After receiving his doctorate, Cox left immediately for Berlin (then divided by the Wall) and served for a year as an Ecumenical Fraternal Worker, traveling almost daily through Checkpoint Charley in an effort to maintain contact between the two sides of the divided city. Upon his return he worked actively with the Southern Christian Leadership Conference under Dr. Martin Luther King, Jr., and was one of the founders of the Boston chapter of the SCLC. In the fall of 1963 he was arrested for participating in a civil rights demonstration and spent a few days in jail in Williamston and Washington, North Carolina.
In 1965, Cox published The Secular City, which became an international bestseller and was translated into fourteen languages.

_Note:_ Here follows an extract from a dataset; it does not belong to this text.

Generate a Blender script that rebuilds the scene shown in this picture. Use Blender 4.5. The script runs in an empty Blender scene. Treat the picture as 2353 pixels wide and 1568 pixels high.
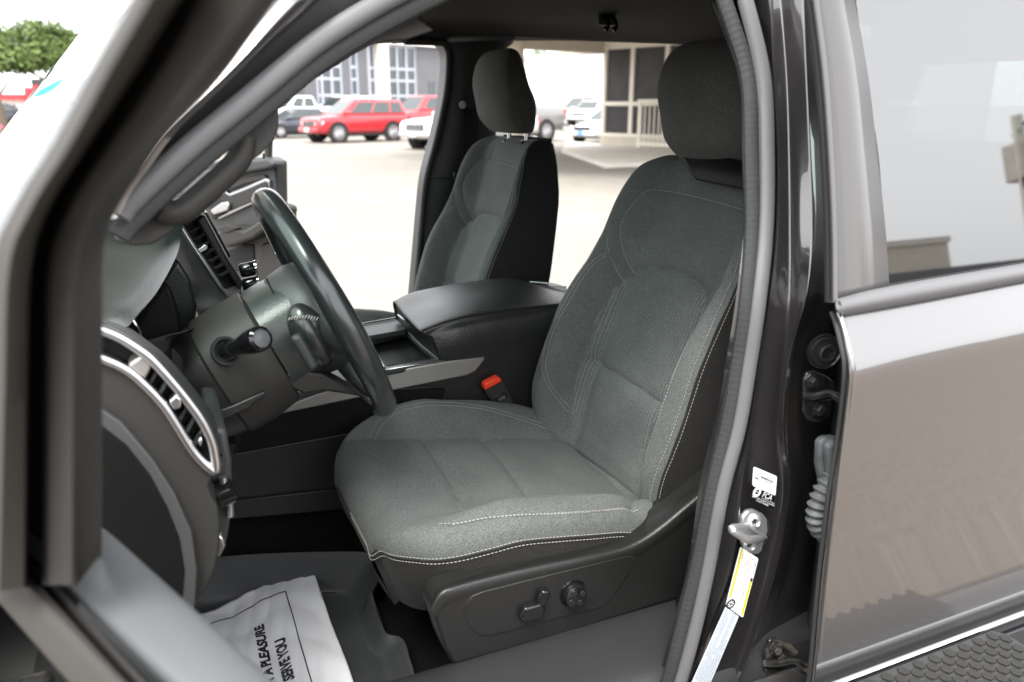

In 1999 the Protestant Theological Faculty of Marburg University in Germany selected The Secular City as one of the two "most decisive" Protestant theological books of the twentieth century. (The other was Karl Barth's Epistle to the Romans.) That same year Cox joined the faculty of Harvard University, where he is now Hollis Professor of Divinity, offering courses both in the Divinity School and in the Religious Studies Program of the Faculty of Arts and Sciences. He has taught, among other courses, one on "Contemporary Interpreters of Jesus," on "Religious Values and Cultural Conflict," and on "Thinking About Thinking" with Professors Alan Dershowitz and the late Stephen Jay Gould of the Harvard Law School and the Department of Paleontology, respectively.
In addition to When Jesus Came to Harvard and The Secular City, Professor Cox has published several books, including On Not Leaving It to the Snake,The Feast of Fools, The Seduction of the Spirit (which was a runner-up for the National Book Award), Many Mansions: A Christian's Encounter with Other Faiths, Religion in the Secular City, Fire from Heaven, and, most recently, Common Prayers.
A tenor saxophonist, Cox plays with a Boston jazz-and-swing ensemble called Soft Touch, and in November 1999 was featured as guest saxophone soloist with Mark Harvey's jazz orchestra Aardvark at the national meeting of the American Academy of Religion.